Heinemann wine promo: +400% sales rise for Sauska at BUD

By Kevin Rozario |

A month-long promotion of wines from Hungary’s Sauska Winery in Gebr. Heinemann stores at Budapest’s Ferenc Liszt International Airport has led to a +418% increase in sales during the period.

 

The wines from the Villány and Tokaj regions were promoted as part of a joint effort from the airport operator, Budapest Airport plc, Sauska and Heinemann.

 

In July three wines (Sauska Merlot, Sauska Cuveé 7 and Sauska Birtok Furmint) were available for tasting at the SkyCourt – the airport’s main shopping centre – with 12 wines were in total offered for purchase at the Heinemann duty free store.
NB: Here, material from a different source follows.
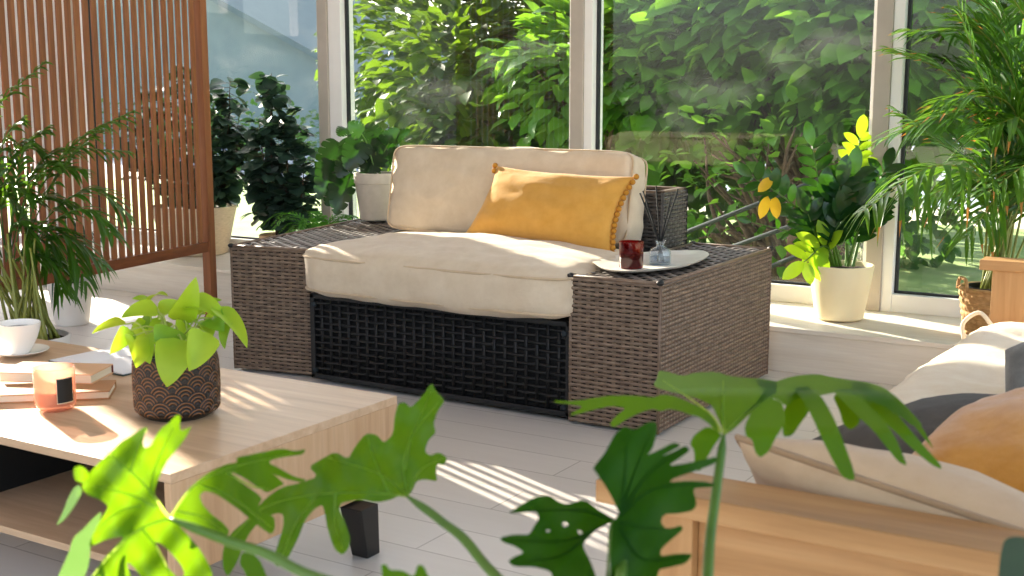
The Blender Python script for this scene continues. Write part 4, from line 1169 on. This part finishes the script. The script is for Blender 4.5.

A gift box to match the minimalist design of the Sauska wines was also introduced specifically for this promotion.

 

“We are very satisfied with the results of this trinity promotion, which far exceeded even our most optimistic expectations,” says Ildikó Jankovich, Marketing Manager for Heinemann Duty Free. “Together with Budapest Airport and the producers of Hungarian products, we have managed to develop a commercial tool which is not only beneficial for all participants, but also provides an outstanding platform for presenting Hungaricum products.”

 

LOCAL PRODUCTS CHAMPIONED

Andrea Trencsén, Head of Marketing & Innovation at Budapest Airport, adds: “Passengers were informed of the special Hungaricum promotion at check-in and at security screening, thanks to some floor-to-ceiling photo decorations. Our primary aim was to increase the sales of Sauska wines, and, secondly, to ensure passengers leaving Hungary take (away) a good impression.”

 

Eszter Hámory, Marketing Manager for the Sauska Winery, says: “We are very proud that our wines were chosen… highlighting that Hungarian wines are exciting, and it is worth traveling beyond Budapest, to Tokaj and Villány, to discover them.”

 

Budapest Ferenc Liszt International Airport transported 8.5m passengers to 99 airports in 34 countries in 2013. Budapest Airport plc, the operator, is owned by a consortium of  Germany’s AviAlliance (49.67%) and KfW IPEX-Bank (4%); Canada’s Caisse de depôt et placement de Québec (18.167%); Aero Investment from the US (10 %); and Singapore’s Malton Investments (18.167%).